Dejar de lado toda la complejidad de la discusión, para defender la bajada de impuestos de Trump, es caer en el más rancio keynesianismo. Tal vez, el aforismo atribuido a Friedman refleja también como sabemos, que éste se sentía más bien cómodo con los planteamientos keynesianos. Como mostraron J. Buchanan y R. Wagner en Democracia en Déficit, proponer reducción de impuestos en un contexto de mantenimiento —o de incremento— del gasto es un legado de J.M. Keynes y, por lo tanto, es una defensa del Estado grande e intervencionista. Una vez más, nos hemos quedado en la retórica y poca reflexión se ha hecho.
Sobre el capitalismo de Estado, no falta sino ver lo que piensa Trump del papel del gobierno en una economía. Este presidente cree fervientemente en la economía como base del poder, noción absolutamente estatista. Además, en su vida como empresario siempre demostró su interés por estar cercano a las fuentes del poder. Trump hubiera sido el empresario no empresario, ese que quiere tener éxito a costa del mercado y no en el mercado, de cualquier novela de Ayn Rand.
El poco (o mucho, no lo sé) apoyo que le queda a Trump dentro de los defensores de la libertad se puede deber a otros problemas de análisis. El primero es que tendemos a ser muy entusiastas con los resultados de corto plazo. Como la economía de Estados Unidos ha crecido y está mostrando buenos resultados, asumimos que eso se le debe atribuir a las decisiones del gobernante de turno.
Pero eso es un error en la comprensión de cómo funciona la economía. ¡No podemos caer en los mismos espejismos de los estatistas! Si algo tenemos los liberales es que comprendemos un poco más la complejidad, desorden y descontrol de eso que llamamos mercado. No lo reducimos a decisiones de tomadores de decisiones, por más sabios o benevolentes que nos parezcan.

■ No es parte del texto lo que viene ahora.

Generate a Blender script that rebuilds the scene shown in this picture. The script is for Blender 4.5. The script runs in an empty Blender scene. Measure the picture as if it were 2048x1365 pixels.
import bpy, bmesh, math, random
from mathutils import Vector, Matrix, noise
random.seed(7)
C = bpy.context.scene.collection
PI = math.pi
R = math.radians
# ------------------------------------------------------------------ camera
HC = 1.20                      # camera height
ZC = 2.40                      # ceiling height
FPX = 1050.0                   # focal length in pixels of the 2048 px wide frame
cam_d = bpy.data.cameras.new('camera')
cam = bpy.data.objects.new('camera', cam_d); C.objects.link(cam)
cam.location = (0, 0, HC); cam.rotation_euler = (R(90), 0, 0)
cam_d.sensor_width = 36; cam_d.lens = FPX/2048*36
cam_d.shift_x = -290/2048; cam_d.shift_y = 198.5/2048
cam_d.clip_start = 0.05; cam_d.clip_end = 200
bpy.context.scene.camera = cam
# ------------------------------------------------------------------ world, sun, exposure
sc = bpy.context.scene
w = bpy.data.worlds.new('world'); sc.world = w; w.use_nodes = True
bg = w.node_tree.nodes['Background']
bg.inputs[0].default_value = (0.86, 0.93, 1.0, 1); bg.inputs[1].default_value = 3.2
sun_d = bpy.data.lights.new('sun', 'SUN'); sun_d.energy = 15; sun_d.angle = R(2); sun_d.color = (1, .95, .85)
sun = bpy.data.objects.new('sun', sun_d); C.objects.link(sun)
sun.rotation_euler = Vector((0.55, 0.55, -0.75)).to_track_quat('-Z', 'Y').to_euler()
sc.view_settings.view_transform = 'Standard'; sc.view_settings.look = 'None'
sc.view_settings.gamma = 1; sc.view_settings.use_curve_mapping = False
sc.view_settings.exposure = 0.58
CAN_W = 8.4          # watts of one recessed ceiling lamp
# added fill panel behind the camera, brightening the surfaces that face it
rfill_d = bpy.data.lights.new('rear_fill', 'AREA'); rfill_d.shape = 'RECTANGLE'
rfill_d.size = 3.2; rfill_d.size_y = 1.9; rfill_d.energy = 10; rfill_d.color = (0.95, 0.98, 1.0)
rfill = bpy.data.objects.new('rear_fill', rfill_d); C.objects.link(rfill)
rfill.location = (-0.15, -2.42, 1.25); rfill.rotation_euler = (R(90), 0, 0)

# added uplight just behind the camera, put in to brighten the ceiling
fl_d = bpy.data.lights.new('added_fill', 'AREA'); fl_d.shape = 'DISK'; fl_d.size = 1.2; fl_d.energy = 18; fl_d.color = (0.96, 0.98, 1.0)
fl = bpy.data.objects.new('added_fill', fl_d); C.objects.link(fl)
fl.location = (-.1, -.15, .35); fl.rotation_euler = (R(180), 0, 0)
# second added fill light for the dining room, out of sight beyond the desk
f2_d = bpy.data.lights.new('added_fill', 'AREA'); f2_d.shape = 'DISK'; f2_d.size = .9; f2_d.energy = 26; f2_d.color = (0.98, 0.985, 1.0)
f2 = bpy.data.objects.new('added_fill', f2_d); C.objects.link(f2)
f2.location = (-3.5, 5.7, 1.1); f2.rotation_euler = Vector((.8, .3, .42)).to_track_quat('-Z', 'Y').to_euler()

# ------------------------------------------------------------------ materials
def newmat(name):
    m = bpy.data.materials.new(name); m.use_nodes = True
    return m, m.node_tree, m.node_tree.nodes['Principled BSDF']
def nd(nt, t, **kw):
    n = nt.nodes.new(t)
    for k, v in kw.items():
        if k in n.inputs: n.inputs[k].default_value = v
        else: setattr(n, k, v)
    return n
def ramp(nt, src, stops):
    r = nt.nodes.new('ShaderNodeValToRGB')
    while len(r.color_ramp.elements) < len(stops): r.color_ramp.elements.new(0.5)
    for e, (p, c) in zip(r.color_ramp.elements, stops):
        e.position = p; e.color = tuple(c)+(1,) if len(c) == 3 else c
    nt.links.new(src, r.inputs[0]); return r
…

Algo preocupante es que dentro de los mismos liberales parece estarse dando una jerarquía de libertades que se deben defender. Si bien sabemos que las libertades económicas son la base de las demás, lo que podemos estar presenciando es una jerarquía dentro de esas libertades.
Parece ser que algunos piensan que el libre comercio es menos importante que la reducción de unas regulaciones. Esto se puede deber a que piensan en los resultados económicos de corto plazo y no en la implicaciones generales y futuras (lo que no se ve) de sacrificar lo uno por lo otro. Esto no es sino una actitud utilitarista al mejor estilo de Bentham y su sujeción de la libertad, siempre que convenga, a fines que arbitrariamente se consideran superiores. Cero principios.
Otro elemento (y el último que presentaré en esta ocasión) que se ha dejado de lado para abordar la cuestión Trump es el de los fenómenos que pueden desencadenar sus decisiones. Si hoy Estados Unidos abandona su apoyo al libre comercio, ¿cómo podemos saber que los demás países no lo harán? ¿Cómo podrá detenerse una oleada de proteccionismo? ¿A qué costo para el mundo?
Ya es necesario reconocer que Trump es una amenaza a la libertad. No debe haber puntos intermedios. La defensa de la libertad es una cuestión de principios, no instrumental o utilitaria. Los liberales no podemos pasar desapercibidos. Tenemos que recuperar, ante este fenómeno que muchos confundieron (equivocadamente) como posible estandarte del liberalismo en el mundo, la capacidad de crítica y la vocería en contra del poder, no importa quién sea el que lo detente.
Sobre las diversas dimensiones en las que este gobierno es una amenaza a la libertad volveré en una próxima oportunidad.